Credit: NASA/European Space Agency/Space Telescope Science Institute/Hubble Space Telescope

Since NASA’s successfully impacted its target over five months ago, on Sept. 26 — altering the orbit of the asteroid moonlet Dimorphos by a whopping 33 minutes — the DART team has been hard at work analyzing the data collected from the world’s first planetary defense test mission.

The DART mission employed an asteroid-deflection technique known as a “kinetic impactor,” which in simplest terms means smashing a thing into another thing — in this case, a spacecraft into an asteroid. From the data, the DART investigation team, led by the Johns Hopkins Applied Physics Laboratory (APL) in Laurel, Maryland, found that a kinetic impactor mission like DART can be effective in altering the trajectory of an asteroid, a big step toward the goal of preventing future asteroid strikes on Earth. These findings were published in four papers in the journal Nature.
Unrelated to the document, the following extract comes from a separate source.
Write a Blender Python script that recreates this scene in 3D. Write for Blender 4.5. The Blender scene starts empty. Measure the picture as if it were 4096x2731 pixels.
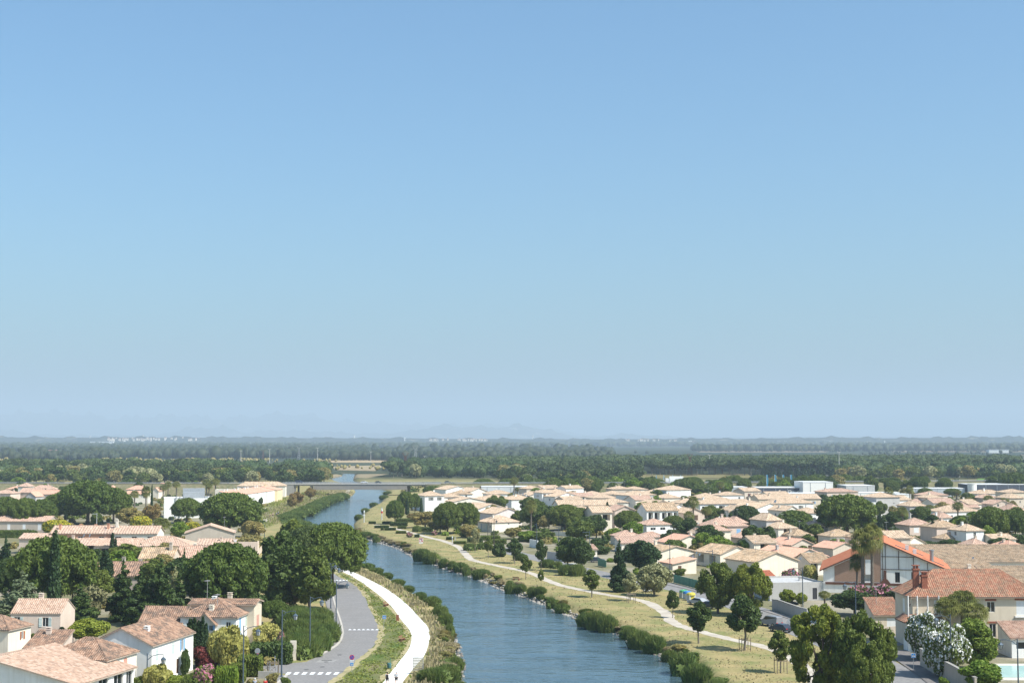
import bpy, math, random
import numpy as np
from mathutils import Vector, Matrix
PI = math.pi
C = bpy.context.scene.collection
SC = bpy.context.scene
# ------------------------------------------------------------------ camera, sky, sun, exposure
CAM_Z = 34.0
FPX = 5689.0                       # focal length in photograph pixels (50 mm on 36 mm, 4096 px wide)
PITCH = math.atan((1757 - 1365.5) / FPX)
cam_data = bpy.data.cameras.new('camera')
cam_data.lens = 50.0; cam_data.sensor_width = 36.0
cam_data.clip_start = 1.0; cam_data.clip_end = 90000.0
cam = bpy.data.objects.new('camera', cam_data); C.objects.link(cam)
cam.location = (0, 0, CAM_Z); cam.rotation_euler = (PI / 2 + PITCH, 0, 0)
SC.camera = cam
SUN_EL = math.radians(50)
SUN_AZ = math.radians(117)          # clockwise from +Y: the sun stands to the right of the view
world = bpy.data.worlds.new('World'); SC.world = world; world.use_nodes = True
nt = world.node_tree; nt.nodes.clear()
sky = nt.nodes.new('ShaderNodeTexSky'); sky.sky_type = 'NISHITA'; sky.sun_disc = False
sky.sun_elevation = SUN_EL; sky.sun_rotation = SUN_AZ
sky.altitude = 0; sky.air_density = 1.1; sky.dust_density = 2.6; sky.ozone_density = 2.5
bg = nt.nodes.new('ShaderNodeBackground'); bg.inputs['Strength'].default_value = 0.1
wo = nt.nodes.new('ShaderNodeOutputWorld')
tint = nt.nodes.new('ShaderNodeMix'); tint.data_type = 'RGBA'; tint.blend_type = 'MULTIPLY'; tint.inputs['Factor'].default_value = 1.0
tint.inputs[7].default_value = (0.785, 1.125, 1.28, 1)
nt.links.new(sky.outputs[0], tint.inputs[6]); nt.links.new(tint.outputs[2], bg.inputs['Color']); nt.links.new(bg.outputs[0], wo.inputs['Surface'])
sd = bpy.data.lights.new('sun', 'SUN'); sd.energy = 5.0; sd.angle = math.radians(0.53); sd.color = (1.0, 0.955, 0.89)
sun = bpy.data.objects.new('sun', sd); C.objects.link(sun)
sdir = Vector((math.sin(SUN_AZ) * math.cos(SUN_EL), math.cos(SUN_AZ) * math.cos(SUN_EL), math.sin(SUN_EL)))
sun.rotation_euler = sdir.to_track_quat('Z', 'Y').to_euler(); sun.location = (300, 0, 400)
SC.view_settings.view_transform = 'Standard'; SC.view_settings.look = 'None'
SC.view_settings.exposure = 0.5; SC.view_settings.gamma = 1.0; SC.view_settings.use_curve_mapping = False
SC.render.engine = 'CYCLES'
cy = SC.cycles
cy.max_bounces = 5; cy.diffuse_bounces = 3; cy.glossy_bounces = 2; cy.transmission_bounces = 2
cy.volume_bounces = 0; cy.transparent_max_bounces = 6; cy.use_denoising = True
HAZE_DENSITY = 1.15e-4
HAZE_COLOR = (0.71, 0.86, 0.975)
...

“I cheered when DART slammed head on into the asteroid for the world’s first planetary defense technology demonstration, and that was just the start,” said Nicola Fox, associate administrator for the Science Mission Directorate at NASA Headquarters in Washington. “These findings add to our fundamental understanding of asteroids and build a foundation for how humanity can defend Earth from a potentially hazardous asteroid by altering its course.”